4. Interest Rates and Loan Terms
Interest rates and terms for mini storage loans depend on:
- The borrower’s credit profile and market conditions.
- Loan type, with fixed or variable rates available.
- Amortization periods often extending up to 25 years.
Challenges in Mini Storage Sales and Financing
1. Market Saturation
In some regions, oversupply of mini storage facilities has led to competitive pricing pressures and lower occupancy rates.
2. Rising Interest Rates
Higher interest rates can increase financing costs, potentially reducing returns for investors and developers.
3. Regulatory Hurdles
Zoning restrictions and permitting processes can delay developments or renovations.
4. Economic Uncertainty
Economic downturns can impact consumer spending, affecting rental rates and occupancy.
5. Technology Integration
While technology enhances operations, implementing advanced systems can involve significant upfront costs.
Future Trends in Mini Storage Real Estate
1. Expansion in Secondary Markets
Investors are increasingly targeting secondary and tertiary markets, where land costs are lower, and demand is growing.
2. Sustainability Initiatives
Developers are incorporating eco-friendly designs, such as solar panels and energy-efficient lighting, to meet ESG goals and reduce operating costs.

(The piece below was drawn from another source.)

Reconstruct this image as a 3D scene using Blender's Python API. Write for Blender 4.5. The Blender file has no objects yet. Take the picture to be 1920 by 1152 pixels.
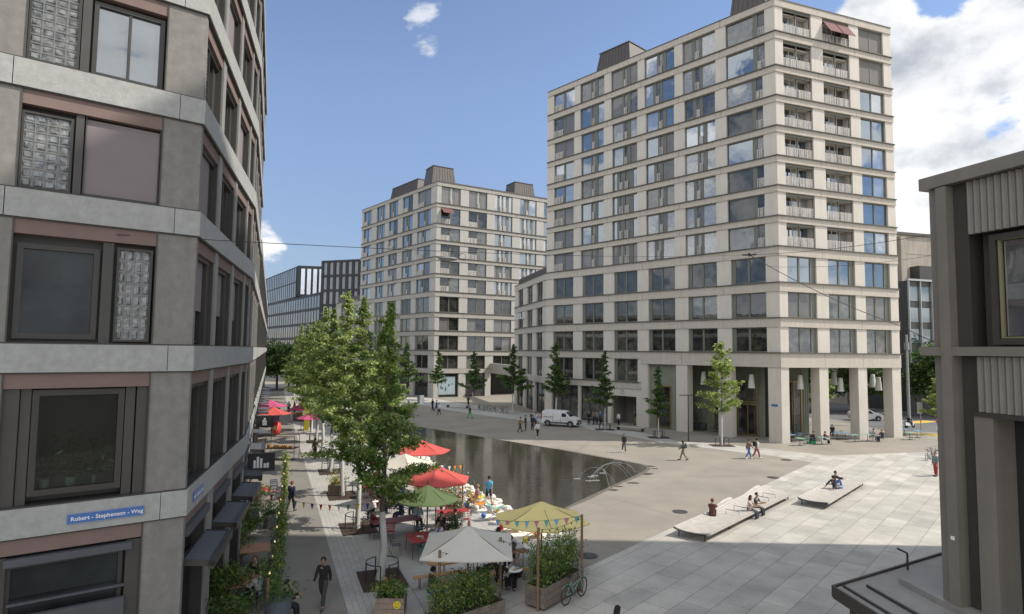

3. Automation and Digitalization
The adoption of automated kiosks, online leasing platforms, and mobile apps is transforming the customer experience and streamlining operations.
4. Mixed-Use Developments
Mini storage facilities are being integrated into mixed-use developments, offering convenience for residents and businesses.
5. Institutional Investment Growth
Institutional investors and REITs are increasingly allocating capital to mini storage, recognizing its resilience and growth potential.